— Start —

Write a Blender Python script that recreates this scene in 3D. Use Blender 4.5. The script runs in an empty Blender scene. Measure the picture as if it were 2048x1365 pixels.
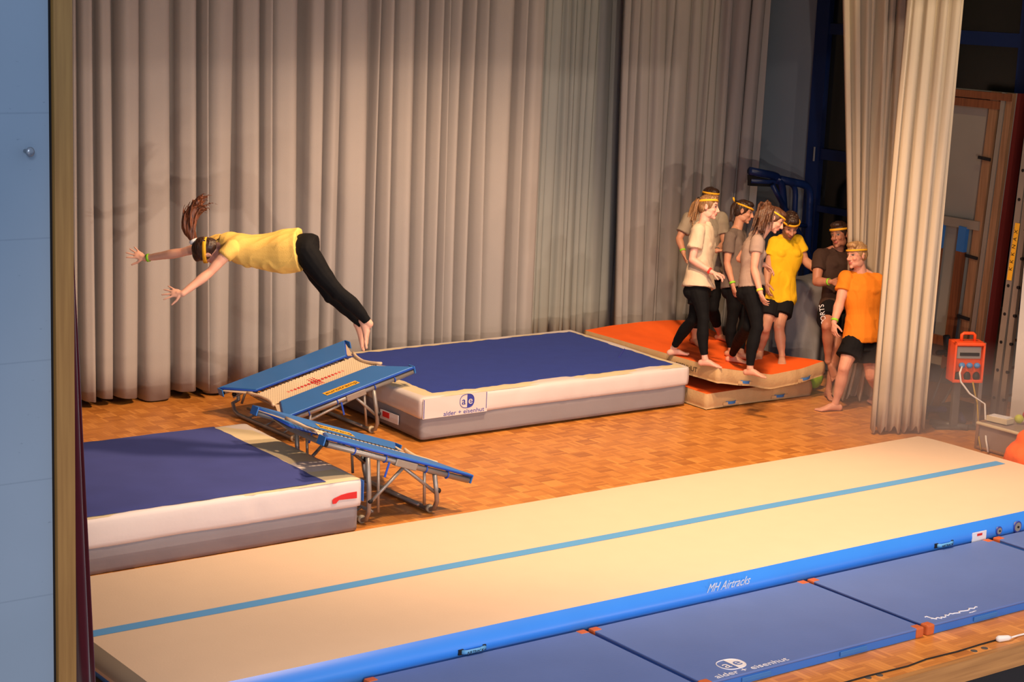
import bpy, bmesh, math, random
import numpy as np
from mathutils import Vector, Matrix, noise
PI = math.pi
sc = bpy.context.scene
COL = sc.collection
# ------------------------------------------------------------------ camera, world, lights, exposure
H = 4.1
FPX = 3697.56
R_ = np.array([0.80385521, -0.59350921, 0.03954262])
U_ = np.array([0.08356472, 0.17849923, 0.98038511])
F_ = np.array([0.58892592, 0.78478331, -0.19308397])
CP = np.array([0.0, 0.0, H])
cd = bpy.data.cameras.new('camera')
cam = bpy.data.objects.new('camera', cd); COL.objects.link(cam)
cd.sensor_width = 36; cd.lens = FPX * 36 / 2048; cd.clip_end = 200
cam.matrix_world = Matrix(((R_[0], U_[0], -F_[0], 0), (R_[1], U_[1], -F_[1], 0), (R_[2], U_[2], -F_[2], H), (0, 0, 0, 1)))
sc.camera = cam
sc.view_settings.view_transform = 'Standard'; sc.view_settings.look = 'None'
sc.view_settings.exposure = 0.0; sc.view_settings.gamma = 1.0
try: sc.view_settings.use_curve_mapping = False
except Exception: pass
w = bpy.data.worlds.new('world'); sc.world = w; w.use_nodes = True
w.node_tree.nodes['Background'].inputs[0].default_value = (0.40, 0.52, 0.74, 1)
w.node_tree.nodes['Background'].inputs[1].default_value = 0.74

def lamp(name, kind, loc, tgt, power, color, size=0.3, angle=60, blend=0.4):
    l = bpy.data.lights.new(name, kind); l.energy = power; l.color = color
    if kind == 'SPOT': l.spot_size = math.radians(angle); l.spot_blend = blend; l.shadow_soft_size = size
    elif kind == 'AREA': l.size = size
    else: l.shadow_soft_size = size
    o = bpy.data.objects.new(name, l); COL.objects.link(o); o.location = loc
    o.rotation_euler = (Vector(tgt) - Vector(loc)).to_track_quat('-Z', 'Y').to_euler()
    return o
WARM = (1.0, 0.73, 0.47)
# hall spotlights in front of the stage
lamp('hall_spotlight', 'SPOT', (-0.1, -2.0, 0.25), (10.5, 13.0, 1.9), 900, (1.0, 0.76, 0.56), 0.06, 44, 0.35)
lamp('hall_spotlight', 'SPOT', (1.6, -2.0, 1.9), (11.0, 13.0, 1.6), 2150, (1.0, 0.78, 0.60), 0.06, 42, 0.35)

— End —

Set the data above down again exactly as given, with no pictures.

### RIGHT ANSWER
Write a Blender Python script that recreates this scene in 3D. Use Blender 4.5. The script runs in an empty Blender scene. Measure the picture as if it were 2048x1365 pixels.
import bpy, bmesh, math, random
import numpy as np
from mathutils import Vector, Matrix, noise
PI = math.pi
sc = bpy.context.scene
COL = sc.collection
# ------------------------------------------------------------------ camera, world, lights, exposure
H = 4.1
FPX = 3697.56
R_ = np.array([0.80385521, -0.59350921, 0.03954262])
U_ = np.array([0.08356472, 0.17849923, 0.98038511])
F_ = np.array([0.58892592, 0.78478331, -0.19308397])
CP = np.array([0.0, 0.0, H])
cd = bpy.data.cameras.new('camera')
cam = bpy.data.objects.new('camera', cd); COL.objects.link(cam)
cd.sensor_width = 36; cd.lens = FPX * 36 / 2048; cd.clip_end = 200
cam.matrix_world = Matrix(((R_[0], U_[0], -F_[0], 0), (R_[1], U_[1], -F_[1], 0), (R_[2], U_[2], -F_[2], H), (0, 0, 0, 1)))
sc.camera = cam
sc.view_settings.view_transform = 'Standard'; sc.view_settings.look = 'None'
sc.view_settings.exposure = 0.0; sc.view_settings.gamma = 1.0
try: sc.view_settings.use_curve_mapping = False
except Exception: pass
w = bpy.data.worlds.new('world'); sc.world = w; w.use_nodes = True
w.node_tree.nodes['Background'].inputs[0].default_value = (0.40, 0.52, 0.74, 1)
w.node_tree.nodes['Background'].inputs[1].default_value = 0.74

def lamp(name, kind, loc, tgt, power, color, size=0.3, angle=60, blend=0.4):
    l = bpy.data.lights.new(name, kind); l.energy = power; l.color = color
    if kind == 'SPOT': l.spot_size = math.radians(angle); l.spot_blend = blend; l.shadow_soft_size = size
    elif kind == 'AREA': l.size = size
    else: l.shadow_soft_size = size
    o = bpy.data.objects.new(name, l); COL.objects.link(o); o.location = loc
    o.rotation_euler = (Vector(tgt) - Vector(loc)).to_track_quat('-Z', 'Y').to_euler()
    return o
WARM = (1.0, 0.73, 0.47)
# hall spotlights in front of the stage
lamp('hall_spotlight', 'SPOT', (-0.1, -2.0, 0.25), (10.5, 13.0, 1.9), 900, (1.0, 0.76, 0.56), 0.06, 44, 0.35)
lamp('hall_spotlight', 'SPOT', (1.6, -2.0, 1.9), (11.0, 13.0, 1.6), 2150, (1.0, 0.78, 0.60), 0.06, 42, 0.35)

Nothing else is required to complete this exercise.